TSRA does not know how much strain remains stored. It does not know whether the next window will produce surface motion strong enough to feel. It does not substitute for PHIVOLCS advisories, civil defence instructions, or professional seismological assessment. What it does is keep the timing record visible during an active sequence, in plain language, for anyone watching the ground.

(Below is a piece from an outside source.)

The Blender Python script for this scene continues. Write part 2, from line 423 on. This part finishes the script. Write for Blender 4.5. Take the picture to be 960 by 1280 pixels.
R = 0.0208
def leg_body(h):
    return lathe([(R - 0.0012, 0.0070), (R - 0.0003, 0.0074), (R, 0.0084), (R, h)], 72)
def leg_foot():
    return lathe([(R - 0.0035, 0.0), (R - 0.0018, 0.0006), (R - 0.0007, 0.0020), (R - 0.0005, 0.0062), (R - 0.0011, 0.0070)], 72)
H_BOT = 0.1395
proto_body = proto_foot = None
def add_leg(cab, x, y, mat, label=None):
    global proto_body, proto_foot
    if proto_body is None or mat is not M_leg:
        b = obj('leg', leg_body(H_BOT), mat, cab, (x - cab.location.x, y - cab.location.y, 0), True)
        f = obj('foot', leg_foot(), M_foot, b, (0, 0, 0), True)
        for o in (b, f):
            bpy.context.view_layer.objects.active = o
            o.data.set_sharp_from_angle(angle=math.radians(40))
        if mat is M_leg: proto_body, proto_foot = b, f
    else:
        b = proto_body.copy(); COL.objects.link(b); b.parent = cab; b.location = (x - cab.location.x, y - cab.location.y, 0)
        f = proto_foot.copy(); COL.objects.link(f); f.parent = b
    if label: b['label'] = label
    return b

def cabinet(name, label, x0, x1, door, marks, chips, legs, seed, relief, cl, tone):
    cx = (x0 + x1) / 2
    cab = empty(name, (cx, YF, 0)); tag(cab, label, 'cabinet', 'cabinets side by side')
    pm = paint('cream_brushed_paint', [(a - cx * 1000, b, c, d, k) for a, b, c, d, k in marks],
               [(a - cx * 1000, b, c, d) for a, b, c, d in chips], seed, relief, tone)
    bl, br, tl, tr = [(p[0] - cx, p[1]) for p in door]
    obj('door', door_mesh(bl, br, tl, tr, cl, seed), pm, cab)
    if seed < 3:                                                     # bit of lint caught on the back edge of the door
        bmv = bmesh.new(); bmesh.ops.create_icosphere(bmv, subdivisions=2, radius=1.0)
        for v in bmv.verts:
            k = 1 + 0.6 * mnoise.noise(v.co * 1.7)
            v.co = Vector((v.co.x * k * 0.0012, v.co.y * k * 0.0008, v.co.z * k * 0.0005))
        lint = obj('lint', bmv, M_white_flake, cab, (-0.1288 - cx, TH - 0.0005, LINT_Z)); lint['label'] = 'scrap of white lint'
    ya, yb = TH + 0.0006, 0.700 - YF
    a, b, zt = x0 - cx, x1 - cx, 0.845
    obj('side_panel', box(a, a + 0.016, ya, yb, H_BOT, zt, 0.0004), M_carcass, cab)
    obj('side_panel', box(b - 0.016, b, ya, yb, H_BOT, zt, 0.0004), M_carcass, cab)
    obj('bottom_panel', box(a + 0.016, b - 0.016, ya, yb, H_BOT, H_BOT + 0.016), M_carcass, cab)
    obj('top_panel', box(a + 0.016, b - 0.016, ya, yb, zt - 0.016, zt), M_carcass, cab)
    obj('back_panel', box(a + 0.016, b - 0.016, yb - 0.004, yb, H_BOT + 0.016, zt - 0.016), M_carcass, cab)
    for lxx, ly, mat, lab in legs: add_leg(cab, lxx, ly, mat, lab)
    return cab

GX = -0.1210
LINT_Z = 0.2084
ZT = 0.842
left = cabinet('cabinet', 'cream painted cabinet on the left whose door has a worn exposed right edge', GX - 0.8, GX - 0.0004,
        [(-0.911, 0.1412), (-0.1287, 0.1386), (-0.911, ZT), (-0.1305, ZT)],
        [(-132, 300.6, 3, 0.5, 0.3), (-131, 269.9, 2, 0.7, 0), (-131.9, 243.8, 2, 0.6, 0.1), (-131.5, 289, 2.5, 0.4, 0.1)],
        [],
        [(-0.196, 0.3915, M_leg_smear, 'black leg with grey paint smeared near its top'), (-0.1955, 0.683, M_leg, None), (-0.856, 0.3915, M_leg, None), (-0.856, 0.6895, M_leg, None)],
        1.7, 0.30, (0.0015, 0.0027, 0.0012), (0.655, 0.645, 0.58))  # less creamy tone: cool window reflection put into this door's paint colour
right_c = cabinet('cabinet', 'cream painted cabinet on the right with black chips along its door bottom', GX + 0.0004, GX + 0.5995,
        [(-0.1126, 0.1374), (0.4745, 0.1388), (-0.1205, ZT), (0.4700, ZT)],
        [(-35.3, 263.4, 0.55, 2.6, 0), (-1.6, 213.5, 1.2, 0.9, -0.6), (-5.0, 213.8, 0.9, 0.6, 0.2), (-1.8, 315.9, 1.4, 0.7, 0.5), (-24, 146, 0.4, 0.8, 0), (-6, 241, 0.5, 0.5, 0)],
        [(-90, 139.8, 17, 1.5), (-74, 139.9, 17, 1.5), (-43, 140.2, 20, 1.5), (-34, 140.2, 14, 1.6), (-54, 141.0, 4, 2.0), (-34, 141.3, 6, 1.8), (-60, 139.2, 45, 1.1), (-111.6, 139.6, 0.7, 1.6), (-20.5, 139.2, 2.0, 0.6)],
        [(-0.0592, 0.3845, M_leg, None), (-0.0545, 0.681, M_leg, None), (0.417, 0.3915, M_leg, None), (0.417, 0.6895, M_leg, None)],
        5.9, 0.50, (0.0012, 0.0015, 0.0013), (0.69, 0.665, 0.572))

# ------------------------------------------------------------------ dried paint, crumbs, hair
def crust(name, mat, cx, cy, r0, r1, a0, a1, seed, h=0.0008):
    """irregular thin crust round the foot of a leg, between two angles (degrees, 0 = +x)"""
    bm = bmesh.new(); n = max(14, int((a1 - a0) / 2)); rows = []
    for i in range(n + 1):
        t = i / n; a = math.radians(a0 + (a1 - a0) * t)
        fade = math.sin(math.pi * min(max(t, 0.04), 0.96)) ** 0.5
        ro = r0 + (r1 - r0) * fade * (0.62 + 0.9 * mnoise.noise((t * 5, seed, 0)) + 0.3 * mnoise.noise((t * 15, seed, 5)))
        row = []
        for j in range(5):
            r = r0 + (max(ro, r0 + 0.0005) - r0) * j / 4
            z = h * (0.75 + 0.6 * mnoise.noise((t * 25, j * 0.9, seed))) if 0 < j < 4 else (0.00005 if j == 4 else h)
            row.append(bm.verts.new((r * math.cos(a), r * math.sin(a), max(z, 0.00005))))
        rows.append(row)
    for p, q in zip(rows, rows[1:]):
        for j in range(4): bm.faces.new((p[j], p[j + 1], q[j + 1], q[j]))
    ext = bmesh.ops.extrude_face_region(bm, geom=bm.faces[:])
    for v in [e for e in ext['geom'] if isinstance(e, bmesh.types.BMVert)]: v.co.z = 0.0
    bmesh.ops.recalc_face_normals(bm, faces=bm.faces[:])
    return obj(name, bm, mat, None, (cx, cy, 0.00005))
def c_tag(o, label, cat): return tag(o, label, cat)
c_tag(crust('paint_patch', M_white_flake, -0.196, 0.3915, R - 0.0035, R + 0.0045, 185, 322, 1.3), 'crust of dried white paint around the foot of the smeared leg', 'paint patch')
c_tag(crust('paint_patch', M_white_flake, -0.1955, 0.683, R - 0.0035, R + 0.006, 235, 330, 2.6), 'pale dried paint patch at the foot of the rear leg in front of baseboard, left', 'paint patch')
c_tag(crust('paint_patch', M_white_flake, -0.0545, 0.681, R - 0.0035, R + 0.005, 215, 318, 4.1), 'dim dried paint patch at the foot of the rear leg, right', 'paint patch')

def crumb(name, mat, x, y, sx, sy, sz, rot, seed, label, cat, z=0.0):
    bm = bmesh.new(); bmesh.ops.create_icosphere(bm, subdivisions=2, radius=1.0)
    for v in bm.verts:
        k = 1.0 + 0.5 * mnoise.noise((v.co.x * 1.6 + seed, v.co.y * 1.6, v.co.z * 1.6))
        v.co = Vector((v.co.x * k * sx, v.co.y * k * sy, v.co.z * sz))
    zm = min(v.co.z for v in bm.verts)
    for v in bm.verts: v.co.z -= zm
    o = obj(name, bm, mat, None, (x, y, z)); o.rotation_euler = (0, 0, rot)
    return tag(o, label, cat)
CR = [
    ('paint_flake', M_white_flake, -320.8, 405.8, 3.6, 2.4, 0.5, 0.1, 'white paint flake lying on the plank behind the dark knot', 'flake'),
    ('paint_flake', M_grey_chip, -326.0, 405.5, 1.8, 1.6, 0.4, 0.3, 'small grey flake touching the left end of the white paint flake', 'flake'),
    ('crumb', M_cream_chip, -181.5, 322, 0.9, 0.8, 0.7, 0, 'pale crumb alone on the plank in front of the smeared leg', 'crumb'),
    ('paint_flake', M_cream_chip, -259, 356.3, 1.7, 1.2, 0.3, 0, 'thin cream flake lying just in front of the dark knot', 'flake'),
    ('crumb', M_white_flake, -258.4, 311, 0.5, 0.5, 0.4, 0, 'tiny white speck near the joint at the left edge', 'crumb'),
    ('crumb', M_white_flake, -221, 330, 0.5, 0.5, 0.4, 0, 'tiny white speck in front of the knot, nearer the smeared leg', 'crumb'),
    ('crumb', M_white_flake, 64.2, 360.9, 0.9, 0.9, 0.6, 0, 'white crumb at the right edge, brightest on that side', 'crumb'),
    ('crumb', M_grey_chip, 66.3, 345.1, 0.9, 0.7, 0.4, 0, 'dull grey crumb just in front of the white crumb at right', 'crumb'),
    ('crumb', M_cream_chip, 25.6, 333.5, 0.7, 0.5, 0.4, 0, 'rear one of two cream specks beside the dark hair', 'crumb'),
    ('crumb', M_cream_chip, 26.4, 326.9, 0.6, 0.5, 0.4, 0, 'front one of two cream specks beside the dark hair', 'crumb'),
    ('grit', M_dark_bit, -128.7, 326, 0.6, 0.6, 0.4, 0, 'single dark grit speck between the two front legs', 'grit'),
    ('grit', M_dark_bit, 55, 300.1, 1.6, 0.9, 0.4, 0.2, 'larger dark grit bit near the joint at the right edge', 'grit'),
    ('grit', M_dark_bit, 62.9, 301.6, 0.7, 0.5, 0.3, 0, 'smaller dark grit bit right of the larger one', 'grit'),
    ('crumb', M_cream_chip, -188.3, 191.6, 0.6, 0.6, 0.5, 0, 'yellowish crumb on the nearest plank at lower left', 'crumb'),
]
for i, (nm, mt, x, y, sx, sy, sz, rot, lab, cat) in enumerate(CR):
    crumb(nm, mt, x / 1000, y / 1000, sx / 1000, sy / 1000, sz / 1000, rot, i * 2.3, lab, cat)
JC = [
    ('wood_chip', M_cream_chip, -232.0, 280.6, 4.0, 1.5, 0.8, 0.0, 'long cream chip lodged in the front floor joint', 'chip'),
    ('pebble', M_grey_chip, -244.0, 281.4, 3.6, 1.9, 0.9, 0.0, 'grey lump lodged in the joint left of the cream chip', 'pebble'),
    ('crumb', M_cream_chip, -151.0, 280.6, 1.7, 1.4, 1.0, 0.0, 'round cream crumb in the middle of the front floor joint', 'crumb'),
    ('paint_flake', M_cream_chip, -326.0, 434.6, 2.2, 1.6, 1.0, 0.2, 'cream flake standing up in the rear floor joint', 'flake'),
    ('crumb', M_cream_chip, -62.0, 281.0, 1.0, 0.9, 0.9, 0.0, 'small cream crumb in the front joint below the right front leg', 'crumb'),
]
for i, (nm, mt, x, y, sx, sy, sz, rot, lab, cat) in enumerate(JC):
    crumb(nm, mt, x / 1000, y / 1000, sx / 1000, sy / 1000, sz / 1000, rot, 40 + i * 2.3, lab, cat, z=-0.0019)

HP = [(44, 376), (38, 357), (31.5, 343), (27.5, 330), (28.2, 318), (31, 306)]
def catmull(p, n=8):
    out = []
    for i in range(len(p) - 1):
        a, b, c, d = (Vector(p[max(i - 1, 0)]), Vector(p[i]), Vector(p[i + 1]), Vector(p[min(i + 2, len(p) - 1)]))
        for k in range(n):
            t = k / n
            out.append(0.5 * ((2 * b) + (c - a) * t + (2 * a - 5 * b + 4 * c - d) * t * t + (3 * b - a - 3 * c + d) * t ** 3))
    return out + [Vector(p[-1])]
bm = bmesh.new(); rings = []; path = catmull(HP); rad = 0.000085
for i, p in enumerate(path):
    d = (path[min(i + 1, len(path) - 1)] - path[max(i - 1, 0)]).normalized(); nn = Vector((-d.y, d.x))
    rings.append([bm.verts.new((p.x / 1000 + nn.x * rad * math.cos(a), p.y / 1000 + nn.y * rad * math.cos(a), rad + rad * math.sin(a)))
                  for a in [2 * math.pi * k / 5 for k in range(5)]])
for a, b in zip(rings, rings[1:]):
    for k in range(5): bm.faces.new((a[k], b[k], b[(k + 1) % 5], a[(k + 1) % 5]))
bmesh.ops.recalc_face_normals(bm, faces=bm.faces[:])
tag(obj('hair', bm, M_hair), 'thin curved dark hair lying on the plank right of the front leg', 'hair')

Academic grounding — literature-search-arxiv

[0910.3738] Aftershock magnitude time distribution and fault geometry fingerprinting — supports the premise that aftershock temporal patterns carry a fault-specific signature rather than being random. arxiv.org/abs/0910.3738
[0803.4263] Aftershock sequence statistics and fault geometry — cumulative magnitude integral forms a predictable linear trend, consistent with systematic rather than chaotic stress release. arxiv.org/abs/0803.4263
[1004.1924] Spatiotemporal correlations of aftershock sequences — enhanced seismic activity shows structured temporal clustering, not uniform decay. arxiv.org/abs/1004.1924
[cond-mat/0012058] Model for complex aftershock sequences — Omori law governs rate decay; the multiplier spacing observed here is a distinct structural phenomenon, not contradicted by Omori but not predicted by it either. arxiv.org/abs/cond-mat/0012058
[1909.06787] Silent energy buildup precedes slow slip failure, Cascadia — structured strain accumulation patterns before failure in locked subduction zones. arxiv.org/abs/1909.06787

Audit note — The geological framework (DDS, Cotabato Trench asperity model, stick-slip mechanism) is academically grounded. The specific 1×/3.5×/7×/9.5× multiplier framework is an empirical observation from this sequence and is not derived from or validated by a published theoretical model. The calibration-derived 88.9% timing fit is computed from 9 standard confirmed intervals; A10 remains visible but excluded as a sub-pulse. Treat forward windows as observational structure, not certified forecasts.